The top three durable skills cited by tech leaders in the report are clearly focused on maximizing the business case of AI, not emotions, and not ethics. One day, likely following a disaster, a focus on emotional intelligence and ethics will rise to the top. But right now, if you want a job or a better one in tech, tech leaders have reported what they really want.
So the big takeaway here is to upskill in as many ways as possible to show that you can maximize AI’s business case in your domain of expertise.
Experimentation to Expectation
The federal government just did something that most people will scroll past, but shouldn’t. The Department of Labor released a new AI Literacy Framework workforce policy. When something becomes workforce policy, it means the conversation has shifted from experimentation to expectation.

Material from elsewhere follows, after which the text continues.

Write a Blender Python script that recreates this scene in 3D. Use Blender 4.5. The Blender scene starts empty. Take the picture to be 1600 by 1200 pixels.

If you’ve been reading Cocoon for a while, you know we’ve already mapped where AI is quietly embedding itself. It is optimizing marketing campaigns, screening resumes in HR, forecasting in finance, drafting legal summaries, assisting customer support, reshaping sales outreach, and accelerating operations workflows. None of that lives exclusively inside a tech department. AI is not staying in the server room. It is sitting inside spreadsheets, CRMs, inboxes, dashboards, and strategy decks.
The government is acknowledging what the labor market already knows. This is an economy-wide shift. The DOL’s framework does not focus on turning everyone into engineers. It focuses on understanding what AI does and does not do, directing it effectively, evaluating its outputs, and using it responsibly. That tells you something important. The competitive edge will not belong to the person who knows the most code. It will belong to the professional who can integrate AI into decision-making while applying judgment, context, and accountability.
We are watching the early stages of standardization, and standardization is how skills quietly move from optional to required. Funding is aligned to this initiative. Training programs and specialty certifications are already here, and employers have started to embed those competencies into job descriptions. For you, as a mid-career professional navigating responsibility, family decisions, financial goals, and long-term security, this matters. Early-career professionals will adapt quickly because they have less to lose. Senior executives will shape direction because that is their mandate. The pressure will sit squarely in the middle, where you operate. You are the engine of execution. If that layer does not evolve, organizations will automate around it or redesign it.
It may sound a little dramatic, but it is how efficiency works. The uncomfortable truth is that AI literacy is about to become the new basic requirement. Knowing how to use intelligent tools will not earn applause. It will be assumed. Not knowing how to evaluate, direct, and apply them will quietly limit mobility.